**OBJECTIVE**
Make an exact transcription of the material, leaving out all images.

**COLLECTED DATA**
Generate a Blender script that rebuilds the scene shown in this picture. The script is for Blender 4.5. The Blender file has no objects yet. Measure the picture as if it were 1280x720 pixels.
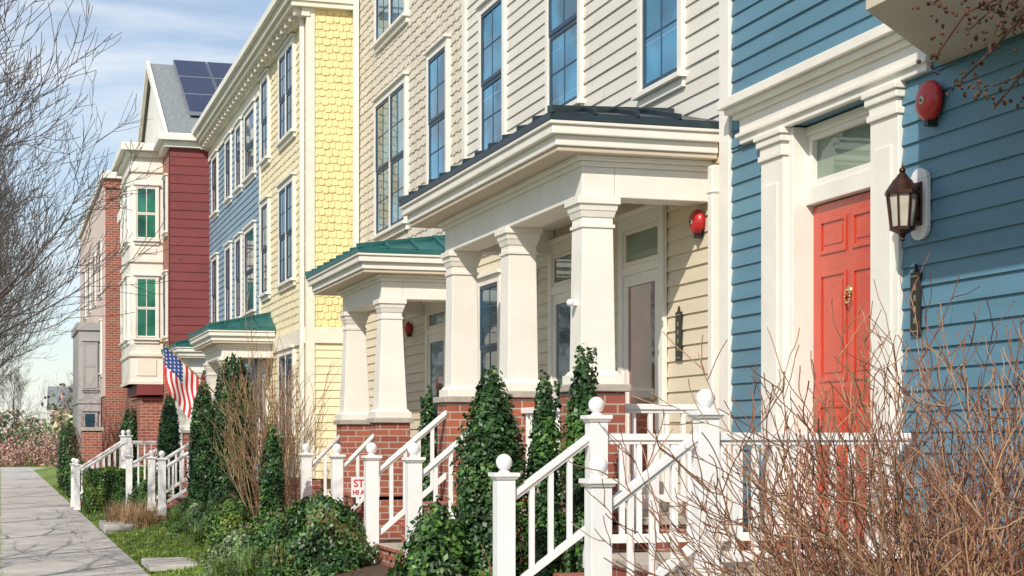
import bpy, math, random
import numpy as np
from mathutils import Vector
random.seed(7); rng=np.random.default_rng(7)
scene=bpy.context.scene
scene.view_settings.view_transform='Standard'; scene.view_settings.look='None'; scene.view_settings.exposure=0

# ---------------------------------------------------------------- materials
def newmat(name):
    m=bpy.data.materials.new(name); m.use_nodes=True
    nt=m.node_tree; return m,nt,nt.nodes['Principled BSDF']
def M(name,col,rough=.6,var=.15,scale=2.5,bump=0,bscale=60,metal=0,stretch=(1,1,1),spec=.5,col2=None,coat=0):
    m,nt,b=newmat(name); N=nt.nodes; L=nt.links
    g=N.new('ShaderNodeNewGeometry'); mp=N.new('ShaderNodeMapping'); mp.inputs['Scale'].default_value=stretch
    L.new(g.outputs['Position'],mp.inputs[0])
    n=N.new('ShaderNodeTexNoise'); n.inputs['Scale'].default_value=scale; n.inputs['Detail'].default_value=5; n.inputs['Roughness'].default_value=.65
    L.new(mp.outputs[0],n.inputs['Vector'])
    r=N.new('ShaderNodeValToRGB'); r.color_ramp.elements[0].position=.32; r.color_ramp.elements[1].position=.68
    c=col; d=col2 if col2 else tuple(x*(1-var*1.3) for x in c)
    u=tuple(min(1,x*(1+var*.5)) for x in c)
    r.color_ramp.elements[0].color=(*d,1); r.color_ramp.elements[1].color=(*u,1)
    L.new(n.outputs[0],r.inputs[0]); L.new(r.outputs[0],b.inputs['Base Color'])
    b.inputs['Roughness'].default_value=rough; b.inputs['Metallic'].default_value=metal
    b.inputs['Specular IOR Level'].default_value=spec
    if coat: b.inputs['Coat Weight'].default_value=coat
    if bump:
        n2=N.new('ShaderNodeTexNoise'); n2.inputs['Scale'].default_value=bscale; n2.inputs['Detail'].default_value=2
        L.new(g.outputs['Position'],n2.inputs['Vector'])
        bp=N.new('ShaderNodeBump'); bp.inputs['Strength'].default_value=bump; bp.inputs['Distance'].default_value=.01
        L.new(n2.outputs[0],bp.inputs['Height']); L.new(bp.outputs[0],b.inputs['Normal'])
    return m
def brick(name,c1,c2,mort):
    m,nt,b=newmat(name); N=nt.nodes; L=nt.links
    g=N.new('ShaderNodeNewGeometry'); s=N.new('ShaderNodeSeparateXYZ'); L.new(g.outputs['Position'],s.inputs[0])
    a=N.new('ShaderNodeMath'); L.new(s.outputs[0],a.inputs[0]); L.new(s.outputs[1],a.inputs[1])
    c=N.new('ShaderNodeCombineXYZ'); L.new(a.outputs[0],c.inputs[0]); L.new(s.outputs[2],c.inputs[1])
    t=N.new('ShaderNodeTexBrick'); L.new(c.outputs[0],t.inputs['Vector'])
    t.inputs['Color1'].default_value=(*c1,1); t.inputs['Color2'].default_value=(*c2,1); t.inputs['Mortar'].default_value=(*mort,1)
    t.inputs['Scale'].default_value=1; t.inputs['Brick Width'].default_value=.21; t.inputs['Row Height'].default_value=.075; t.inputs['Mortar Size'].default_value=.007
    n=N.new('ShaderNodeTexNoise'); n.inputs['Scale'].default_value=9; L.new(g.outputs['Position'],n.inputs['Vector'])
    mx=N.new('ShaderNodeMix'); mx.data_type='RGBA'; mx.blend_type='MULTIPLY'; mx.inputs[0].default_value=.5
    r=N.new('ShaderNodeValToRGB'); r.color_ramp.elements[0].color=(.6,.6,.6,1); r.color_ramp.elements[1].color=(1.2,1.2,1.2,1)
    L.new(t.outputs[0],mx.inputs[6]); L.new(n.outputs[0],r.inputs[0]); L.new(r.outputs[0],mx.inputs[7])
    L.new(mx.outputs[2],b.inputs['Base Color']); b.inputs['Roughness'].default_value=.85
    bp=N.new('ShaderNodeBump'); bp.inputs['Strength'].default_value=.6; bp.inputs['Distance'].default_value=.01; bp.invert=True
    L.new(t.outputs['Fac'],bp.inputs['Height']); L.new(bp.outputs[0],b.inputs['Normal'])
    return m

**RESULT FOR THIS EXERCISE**
Generate a Blender script that rebuilds the scene shown in this picture. The script is for Blender 4.5. The Blender file has no objects yet. Measure the picture as if it were 1280x720 pixels.
import bpy, math, random
import numpy as np
from mathutils import Vector
random.seed(7); rng=np.random.default_rng(7)
scene=bpy.context.scene
scene.view_settings.view_transform='Standard'; scene.view_settings.look='None'; scene.view_settings.exposure=0

# ---------------------------------------------------------------- materials
def newmat(name):
    m=bpy.data.materials.new(name); m.use_nodes=True
    nt=m.node_tree; return m,nt,nt.nodes['Principled BSDF']
def M(name,col,rough=.6,var=.15,scale=2.5,bump=0,bscale=60,metal=0,stretch=(1,1,1),spec=.5,col2=None,coat=0):
    m,nt,b=newmat(name); N=nt.nodes; L=nt.links
    g=N.new('ShaderNodeNewGeometry'); mp=N.new('ShaderNodeMapping'); mp.inputs['Scale'].default_value=stretch
    L.new(g.outputs['Position'],mp.inputs[0])
    n=N.new('ShaderNodeTexNoise'); n.inputs['Scale'].default_value=scale; n.inputs['Detail'].default_value=5; n.inputs['Roughness'].default_value=.65
    L.new(mp.outputs[0],n.inputs['Vector'])
    r=N.new('ShaderNodeValToRGB'); r.color_ramp.elements[0].position=.32; r.color_ramp.elements[1].position=.68
    c=col; d=col2 if col2 else tuple(x*(1-var*1.3) for x in c)
    u=tuple(min(1,x*(1+var*.5)) for x in c)
    r.color_ramp.elements[0].color=(*d,1); r.color_ramp.elements[1].color=(*u,1)
    L.new(n.outputs[0],r.inputs[0]); L.new(r.outputs[0],b.inputs['Base Color'])
    b.inputs['Roughness'].default_value=rough; b.inputs['Metallic'].default_value=metal
    b.inputs['Specular IOR Level'].default_value=spec
    if coat: b.inputs['Coat Weight'].default_value=coat
    if bump:
        n2=N.new('ShaderNodeTexNoise'); n2.inputs['Scale'].default_value=bscale; n2.inputs['Detail'].default_value=2
        L.new(g.outputs['Position'],n2.inputs['Vector'])
        bp=N.new('ShaderNodeBump'); bp.inputs['Strength'].default_value=bump; bp.inputs['Distance'].default_value=.01
        L.new(n2.outputs[0],bp.inputs['Height']); L.new(bp.outputs[0],b.inputs['Normal'])
    return m
def brick(name,c1,c2,mort):
    m,nt,b=newmat(name); N=nt.nodes; L=nt.links
    g=N.new('ShaderNodeNewGeometry'); s=N.new('ShaderNodeSeparateXYZ'); L.new(g.outputs['Position'],s.inputs[0])
    a=N.new('ShaderNodeMath'); L.new(s.outputs[0],a.inputs[0]); L.new(s.outputs[1],a.inputs[1])
    c=N.new('ShaderNodeCombineXYZ'); L.new(a.outputs[0],c.inputs[0]); L.new(s.outputs[2],c.inputs[1])
    t=N.new('ShaderNodeTexBrick'); L.new(c.outputs[0],t.inputs['Vector'])
    t.inputs['Color1'].default_value=(*c1,1); t.inputs['Color2'].default_value=(*c2,1); t.inputs['Mortar'].default_value=(*mort,1)
    t.inputs['Scale'].default_value=1; t.inputs['Brick Width'].default_value=.21; t.inputs['Row Height'].default_value=.075; t.inputs['Mortar Size'].default_value=.007
    n=N.new('ShaderNodeTexNoise'); n.inputs['Scale'].default_value=9; L.new(g.outputs['Position'],n.inputs['Vector'])
    mx=N.new('ShaderNodeMix'); mx.data_type='RGBA'; mx.blend_type='MULTIPLY'; mx.inputs[0].default_value=.5
    r=N.new('ShaderNodeValToRGB'); r.color_ramp.elements[0].color=(.6,.6,.6,1); r.color_ramp.elements[1].color=(1.2,1.2,1.2,1)
    L.new(t.outputs[0],mx.inputs[6]); L.new(n.outputs[0],r.inputs[0]); L.new(r.outputs[0],mx.inputs[7])
    L.new(mx.outputs[2],b.inputs['Base Color']); b.inputs['Roughness'].default_value=.85
    bp=N.new('ShaderNodeBump'); bp.inputs['Strength'].default_value=.6; bp.inputs['Distance'].default_value=.01; bp.invert=True
    L.new(t.outputs['Fac'],bp.inputs['Height']); L.new(bp.outputs[0],b.inputs['Normal'])
    return m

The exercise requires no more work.